Hay que forzar al discípulo a plantearse los interrogantes. Hay que enseñarle a saber que no sabe, y que en general no sabemos, para prepararlo no sólo para la investigación y la ciencia sino para la sabiduría, pues, según Scheler, el hombre culto es alguien que sabe que no sabe, es aquél de la antigua y noble docta ignorantia , el que intuye que la realidad es infinitamente más vasta y misteriosa que lo que nuestra ciencia domina. Una vez el alumno en esta disposición espiritual, lo demás viene casi por su  propio peso, pues ahí nacen las preguntas y sólo se aprende aquello que vivamente se necesita. Ahí es dónde de nuevo se requiere la labor mayéutica del maestro, que no debe enseñar filosofía, sino, como decía Kant, enseñar a filosofar. Porque el saber y la cultura son a la vez una tradición y una renovación, de tal modo que en algún momento el discípulo puede convertirse en renovador; momento en que el maestro genuinamente grande habrá de revelar su suprema calidad, aceptando ese germen creador que tan a menudo surge en las mentes juveniles, no sólo porque son más frescas sino porque son más audaces.
No sé que profesores tenía Galileo en el momento en que se le ocurrió subir a la torre para tirar abajo dos piedras y a la vez la teoría de Aristóteles; si eran malos, se habrán irritado por aquel crimen; si eran maestros de verdad, se habrán alegrado de aquella sagrada rebelión. Porque en el extremo opuesto del demagógico profesor muchachista está el estólido y autoritario profesor que supone un saber petrificado para siempre, inmóvil, para siempre idéntico a sí mismo. Es el profesor que ve en el alumno a un enemigo potencial, no a un hijo que debe amar; el que practica una disciplina siniestramente coercitiva, muchas veces para ocultar su ignorancia y sus debilidades; el que solo sirve para fabricar repetidores y memoristas, que castiga en lugar de formar y liberar, el que califica de “buen alumno” al mediocre que acata sus recetas y se porta bien. Tipo de profesor que al fin ha encontrado su tierra de promisión en los países totalitarios, en los que el saber y la cultura son reemplazados por una ideología.

Sabato, E.(1980).Apologías y rechazos. Barcelona: Seix Barral


Ernesto Sabato nació en Rojas, provincia de Buenos Aires, en 1911, hizo su doctorado en física y cursos de filosofía en la Universidad de La Plata, trabajó en radiaciones atómicas en el Laboratorio Curie, en Francia, y abandonó definitivamente la ciencia en 1945 para dedicarse exclusivamente a la literatura.

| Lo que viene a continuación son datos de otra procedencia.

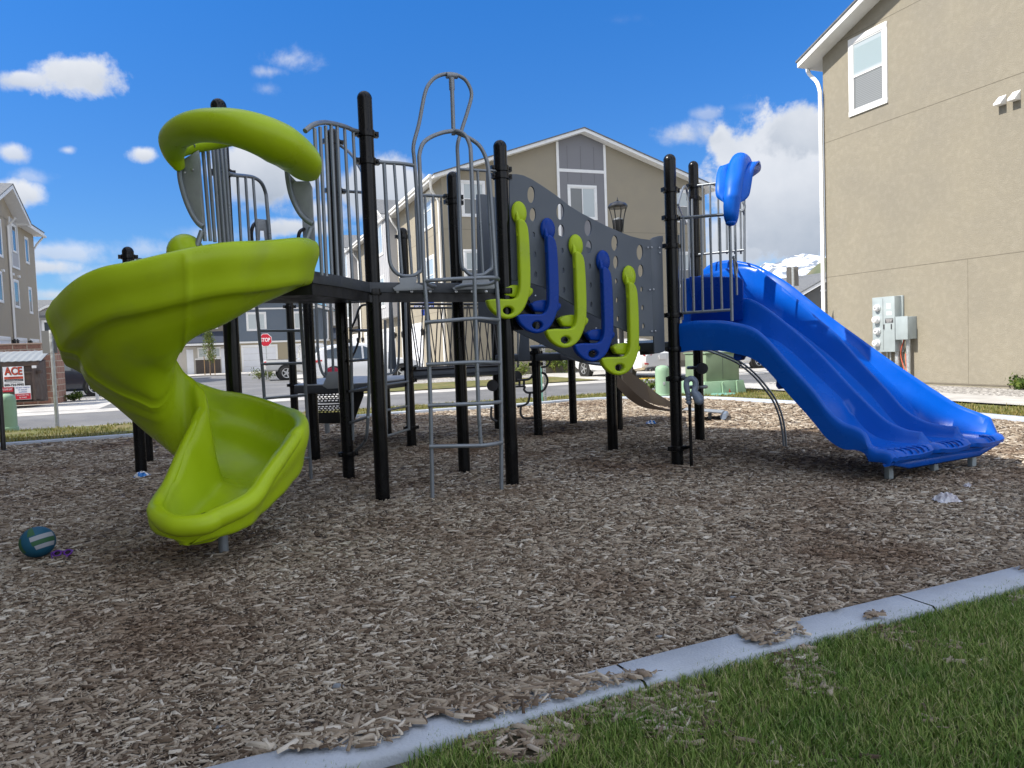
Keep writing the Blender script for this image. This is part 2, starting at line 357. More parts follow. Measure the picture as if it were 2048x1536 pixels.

Ha escrito libros de ensayos sobre el hombre en la crisis de nuestro tiempo -El escritor y sus fantasmas (1963), Apologías y rechazos (1979)-, y tres novelas: El túnel (1948), Sobre héroes y tumbas (1961), y Abbadón el exterminador (1974).
Escritores tan dispares como Camus, Greene y Thomas Mann, como Gombrowicz y Nadeau han escrito con admiración sobre su obra.